[Dataset]
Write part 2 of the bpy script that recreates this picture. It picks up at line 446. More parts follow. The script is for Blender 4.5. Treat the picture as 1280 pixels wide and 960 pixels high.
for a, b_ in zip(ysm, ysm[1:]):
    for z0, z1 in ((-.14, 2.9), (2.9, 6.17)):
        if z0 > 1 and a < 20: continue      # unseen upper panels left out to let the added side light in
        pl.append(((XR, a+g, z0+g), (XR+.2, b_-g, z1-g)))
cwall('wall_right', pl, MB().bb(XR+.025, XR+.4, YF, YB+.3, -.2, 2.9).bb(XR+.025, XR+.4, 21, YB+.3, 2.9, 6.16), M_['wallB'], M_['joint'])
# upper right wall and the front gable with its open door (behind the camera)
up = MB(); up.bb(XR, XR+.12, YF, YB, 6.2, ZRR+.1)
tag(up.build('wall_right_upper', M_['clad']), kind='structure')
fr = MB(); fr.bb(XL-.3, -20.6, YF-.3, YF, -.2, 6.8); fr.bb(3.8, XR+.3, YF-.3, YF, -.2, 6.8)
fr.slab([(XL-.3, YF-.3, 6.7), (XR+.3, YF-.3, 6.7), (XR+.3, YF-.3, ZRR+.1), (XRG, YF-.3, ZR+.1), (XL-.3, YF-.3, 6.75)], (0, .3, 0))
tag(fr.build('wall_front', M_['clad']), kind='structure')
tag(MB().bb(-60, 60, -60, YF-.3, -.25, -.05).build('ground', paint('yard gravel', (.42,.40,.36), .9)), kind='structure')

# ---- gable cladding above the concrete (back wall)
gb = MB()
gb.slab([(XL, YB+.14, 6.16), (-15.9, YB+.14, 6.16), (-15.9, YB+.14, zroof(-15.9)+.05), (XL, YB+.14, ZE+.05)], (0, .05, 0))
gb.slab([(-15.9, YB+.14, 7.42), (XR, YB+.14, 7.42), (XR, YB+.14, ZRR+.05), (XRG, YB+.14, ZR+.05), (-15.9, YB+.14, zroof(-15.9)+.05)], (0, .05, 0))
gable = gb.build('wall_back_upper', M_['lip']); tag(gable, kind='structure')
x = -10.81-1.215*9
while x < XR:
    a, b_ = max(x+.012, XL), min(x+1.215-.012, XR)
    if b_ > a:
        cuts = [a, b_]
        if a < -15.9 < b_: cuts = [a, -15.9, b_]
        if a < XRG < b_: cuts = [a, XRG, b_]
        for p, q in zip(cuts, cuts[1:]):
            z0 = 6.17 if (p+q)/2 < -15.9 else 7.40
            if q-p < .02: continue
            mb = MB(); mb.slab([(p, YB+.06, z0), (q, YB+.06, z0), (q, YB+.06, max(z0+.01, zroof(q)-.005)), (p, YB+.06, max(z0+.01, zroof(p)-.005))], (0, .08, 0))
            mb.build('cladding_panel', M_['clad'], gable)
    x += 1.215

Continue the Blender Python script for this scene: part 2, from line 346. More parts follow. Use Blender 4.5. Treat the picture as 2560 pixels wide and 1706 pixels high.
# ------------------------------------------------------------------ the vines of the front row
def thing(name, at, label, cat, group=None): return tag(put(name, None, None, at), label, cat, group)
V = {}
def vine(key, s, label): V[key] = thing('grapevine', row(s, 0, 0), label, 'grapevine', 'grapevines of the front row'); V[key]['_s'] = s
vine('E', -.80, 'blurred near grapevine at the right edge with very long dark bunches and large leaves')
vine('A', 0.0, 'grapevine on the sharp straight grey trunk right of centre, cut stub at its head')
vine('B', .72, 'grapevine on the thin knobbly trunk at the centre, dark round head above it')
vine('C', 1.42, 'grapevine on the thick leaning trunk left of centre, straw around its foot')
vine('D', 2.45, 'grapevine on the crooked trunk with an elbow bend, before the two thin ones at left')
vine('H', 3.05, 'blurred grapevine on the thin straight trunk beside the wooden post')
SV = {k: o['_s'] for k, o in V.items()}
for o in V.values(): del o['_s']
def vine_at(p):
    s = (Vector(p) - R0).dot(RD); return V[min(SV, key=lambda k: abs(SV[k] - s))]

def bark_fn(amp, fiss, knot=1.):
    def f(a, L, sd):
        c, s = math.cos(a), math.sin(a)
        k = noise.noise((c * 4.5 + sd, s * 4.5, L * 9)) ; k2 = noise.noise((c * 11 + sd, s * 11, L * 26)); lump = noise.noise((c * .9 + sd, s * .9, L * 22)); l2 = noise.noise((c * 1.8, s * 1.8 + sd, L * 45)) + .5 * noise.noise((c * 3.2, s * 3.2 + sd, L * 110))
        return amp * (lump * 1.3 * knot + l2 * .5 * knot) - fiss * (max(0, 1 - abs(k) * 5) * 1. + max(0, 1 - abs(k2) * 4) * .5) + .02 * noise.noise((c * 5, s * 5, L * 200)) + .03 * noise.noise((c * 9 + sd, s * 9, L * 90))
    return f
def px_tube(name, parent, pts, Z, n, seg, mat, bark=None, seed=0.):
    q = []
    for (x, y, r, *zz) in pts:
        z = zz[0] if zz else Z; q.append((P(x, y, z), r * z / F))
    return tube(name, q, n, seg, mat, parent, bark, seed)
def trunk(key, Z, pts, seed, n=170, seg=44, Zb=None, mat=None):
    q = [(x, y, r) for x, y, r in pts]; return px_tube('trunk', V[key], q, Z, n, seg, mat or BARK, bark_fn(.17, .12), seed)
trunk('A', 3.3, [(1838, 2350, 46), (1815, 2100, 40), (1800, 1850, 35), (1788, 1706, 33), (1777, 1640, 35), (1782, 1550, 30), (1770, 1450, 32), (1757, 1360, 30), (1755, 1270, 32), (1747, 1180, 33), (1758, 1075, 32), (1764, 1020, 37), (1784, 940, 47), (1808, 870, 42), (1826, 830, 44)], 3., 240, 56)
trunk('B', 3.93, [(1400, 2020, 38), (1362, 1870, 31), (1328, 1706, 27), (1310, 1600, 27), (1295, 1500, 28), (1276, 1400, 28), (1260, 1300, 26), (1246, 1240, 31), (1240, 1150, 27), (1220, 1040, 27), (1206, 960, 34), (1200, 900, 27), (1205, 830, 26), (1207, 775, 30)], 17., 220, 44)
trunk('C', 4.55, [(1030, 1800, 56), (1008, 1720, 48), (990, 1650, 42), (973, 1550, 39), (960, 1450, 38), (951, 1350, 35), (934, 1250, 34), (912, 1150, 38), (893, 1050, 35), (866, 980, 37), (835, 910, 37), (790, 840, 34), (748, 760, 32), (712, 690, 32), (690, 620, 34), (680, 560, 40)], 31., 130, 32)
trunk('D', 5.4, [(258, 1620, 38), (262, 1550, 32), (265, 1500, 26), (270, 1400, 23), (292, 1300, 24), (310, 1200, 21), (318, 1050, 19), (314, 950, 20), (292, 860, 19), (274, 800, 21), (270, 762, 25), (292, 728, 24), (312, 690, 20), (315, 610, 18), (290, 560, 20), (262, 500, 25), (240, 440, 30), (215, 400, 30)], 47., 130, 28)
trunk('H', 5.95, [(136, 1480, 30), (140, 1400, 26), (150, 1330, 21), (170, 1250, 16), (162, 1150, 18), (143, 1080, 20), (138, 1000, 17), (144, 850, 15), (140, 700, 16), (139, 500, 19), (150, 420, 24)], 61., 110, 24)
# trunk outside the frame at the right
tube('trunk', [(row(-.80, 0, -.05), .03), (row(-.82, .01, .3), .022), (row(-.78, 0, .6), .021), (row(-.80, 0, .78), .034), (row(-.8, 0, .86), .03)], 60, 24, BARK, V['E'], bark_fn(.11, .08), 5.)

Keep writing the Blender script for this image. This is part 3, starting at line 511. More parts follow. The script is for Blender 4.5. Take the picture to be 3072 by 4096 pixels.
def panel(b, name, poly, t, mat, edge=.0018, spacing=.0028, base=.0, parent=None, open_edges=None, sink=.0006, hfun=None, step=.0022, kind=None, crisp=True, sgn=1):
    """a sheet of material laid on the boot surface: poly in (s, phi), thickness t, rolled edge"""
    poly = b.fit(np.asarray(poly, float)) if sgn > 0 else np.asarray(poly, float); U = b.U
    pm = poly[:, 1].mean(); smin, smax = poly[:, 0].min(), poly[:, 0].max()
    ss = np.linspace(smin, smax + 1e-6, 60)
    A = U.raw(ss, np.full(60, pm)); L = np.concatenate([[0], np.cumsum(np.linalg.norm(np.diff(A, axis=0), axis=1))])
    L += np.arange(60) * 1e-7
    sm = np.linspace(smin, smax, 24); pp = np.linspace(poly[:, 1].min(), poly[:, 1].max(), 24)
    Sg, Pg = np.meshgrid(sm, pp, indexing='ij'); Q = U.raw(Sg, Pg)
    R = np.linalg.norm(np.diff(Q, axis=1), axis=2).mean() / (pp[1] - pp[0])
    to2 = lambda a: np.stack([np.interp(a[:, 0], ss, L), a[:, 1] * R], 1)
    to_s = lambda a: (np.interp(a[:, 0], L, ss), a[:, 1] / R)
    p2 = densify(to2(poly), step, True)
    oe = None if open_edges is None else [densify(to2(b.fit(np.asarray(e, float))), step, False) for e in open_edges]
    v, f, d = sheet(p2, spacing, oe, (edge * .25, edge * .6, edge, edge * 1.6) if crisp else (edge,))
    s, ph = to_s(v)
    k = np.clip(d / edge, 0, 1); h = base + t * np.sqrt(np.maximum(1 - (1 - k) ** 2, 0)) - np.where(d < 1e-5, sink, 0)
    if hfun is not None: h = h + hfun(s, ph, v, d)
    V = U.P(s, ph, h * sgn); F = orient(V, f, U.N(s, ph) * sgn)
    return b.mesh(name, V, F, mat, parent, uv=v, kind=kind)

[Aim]
Set down, exactly and alone, the run of lines from the line that has "Continue the Blender" to the line that has "s = (Vector(p)".

[Worked solution]
Continue the Blender Python script for this scene: part 2, from line 346. More parts follow. Use Blender 4.5. Treat the picture as 2560 pixels wide and 1706 pixels high.
# ------------------------------------------------------------------ the vines of the front row
def thing(name, at, label, cat, group=None): return tag(put(name, None, None, at), label, cat, group)
V = {}
def vine(key, s, label): V[key] = thing('grapevine', row(s, 0, 0), label, 'grapevine', 'grapevines of the front row'); V[key]['_s'] = s
vine('E', -.80, 'blurred near grapevine at the right edge with very long dark bunches and large leaves')
vine('A', 0.0, 'grapevine on the sharp straight grey trunk right of centre, cut stub at its head')
vine('B', .72, 'grapevine on the thin knobbly trunk at the centre, dark round head above it')
vine('C', 1.42, 'grapevine on the thick leaning trunk left of centre, straw around its foot')
vine('D', 2.45, 'grapevine on the crooked trunk with an elbow bend, before the two thin ones at left')
vine('H', 3.05, 'blurred grapevine on the thin straight trunk beside the wooden post')
SV = {k: o['_s'] for k, o in V.items()}
for o in V.values(): del o['_s']
def vine_at(p):
    s = (Vector(p) - R0).dot(RD); return V[min(SV, key=lambda k: abs(SV[k] - s))]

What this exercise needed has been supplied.